Ein schuldiger Mann

Nach 13 Jahren kehrte Billy Joel aus dem Unruhestand nach Deutschland zurück - und spielte den Rock'n'Roll populistisch und unwiderstehlich wie stets

Frankfurt, Festhalle: Es ist bereits eine Willensleistung, den Bau der nur durch ihre Kuppel überhaupt noch erkennbaren Frankfurter Festhalle zu erreichen. In gleißender Sonne latschen die Besucher über einen weiten Vorplatz, um in der Halle derselben Hitze ausgesetzt zu sein – kein Luftzug, nirgends. Die Preise bei den Schwarzmarktverkäufern fallen rapide: eine Karte für den Innenraum unter 50 Euro. Dort wird schon die erste La Ola mit zappelnden Händen angestoßen, und später – vor den Zugaben- irritiert das Gegröle vom „Finale, oh-oh-oh!“.

Freilich ist Grölen dem Künstler selbst nicht fremd. Um gegen die schiere Lautstärke seiner notorisch kompakten Band anzusingen, hat er sich ein Jahrmarktsbravado angewöhnt, das im Laufe des Konzerts gegen den auftrumpfenden Bombast obsiegt. Die klassizistischkitschige Donner-Einleitung, hernach „Angry Young Man“ und „My Life“ funktionieren überhaupt nicht, ehe „Honesty“ immerhin Joels Stimme durchscheinen lässt. Er heißt radebrechend in der „Schwitzhalle“ willkommen, in der 1993 ein Joel-Konzert gefilmt wurde – seitdem war er nicht mehr in Deutschland. Doch den Bau mit der dröhnenden Akustik schätzt Joel offenbar, durch die Mischung aus Fuß- und Tribünenvolk entsteht eine erstaunliche Euphorie. Zunächst navigiert der Songschreiber, immer mal wieder den Sitzort wechselnd, durch ein Pflichtprogramm mit „Zanzibar“, „Movin Out“, „Billy The Kid“, „The Entertainer“, „She’s Always A Woman“.

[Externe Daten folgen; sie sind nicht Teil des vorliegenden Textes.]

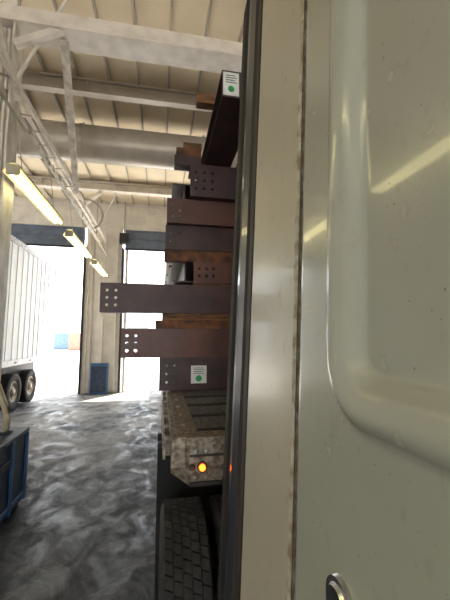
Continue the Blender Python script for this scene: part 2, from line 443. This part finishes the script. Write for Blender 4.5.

Doch bei der Einleitung von „An Innocent Man“ – ein paar Takte von „Stand By Me“ – ahnt man, dass es doch noch ein außerordentlicher Abend werden würde. Mit nach Rock’n’Roll-Art geschwungenem Mikrofonständer wirft Billy sich in diese Schnulze, lässt bei dem etwas dumpfen „I Go To Extremes“ die Band von der Leine, legt mit „Keeping The Faith“ noch einmal Sixties nach.

Und nun, beim „In the middle of the night…“ von „River Of Dreams“, springt das Publikum auf der Galerie hoch, als wüsste es, was kommen würde. Denn jetzt stellt Joel einen Gitarren-Roadie namens Chainsaw vor und greift zur Gitarre, derweil der junge Mann „Highway To Hell“ bellt. Da es kein Halten mehr gibt, wird „We Didn’t Start The Fire“ abgefeuert, Billy nutzt die Rampen an den Bühnenseiten, turnt ausgelassen umher, leert Wasserflaschen ins Publikum, albert gar mit einer schwarz-rotgoldenen Kappe: das verzögerte „Big Shot“, „Uptown Girl“ als reine Feier, „Its Still Rock’n’Roll To Me“, in diesem Moment unvermeidlich, dann das bierzeltselige „You May Be Right“. Fassungslos sieht man, wie eine nicht mehr ganz junge Frau zehn Minuten auf und ab hüpft, offenbar alles vergessend, was sich zwischen sie und die Lieder schieben könnte, die sie lauthals intoniert.

Es kommt noch toller, als Billy nach „Only The Good Die Young“ und der länglichen Inszenierung der „Scenes From An Italian Restaurant“ („A bottle of rot, a bottle of weiß“) zum letzten Mal zurückkommt und die Kadenzen von „Piano Man“ anschlägt. Das Publikum in der Festhalle singt von der ersten Zeile an mit, manchmal singt es ohne Joel, die ganze tragikomische Geschichte, den ganzen langen Song. Danach schüttelt Billy jede Hand, die ihm am Bühnenrand entgegengestreckt wird. Und als er unter Ovationen abgeht, zerstört sofort das Saallicht diese unwirkliche Hysterie.

Wir gehen dann in ein italienisches Restaurant, und der Kellner bedient eine Gruppe junger Mädchen, die Sangria bestellen. Ist klar, wir sind nicht cool.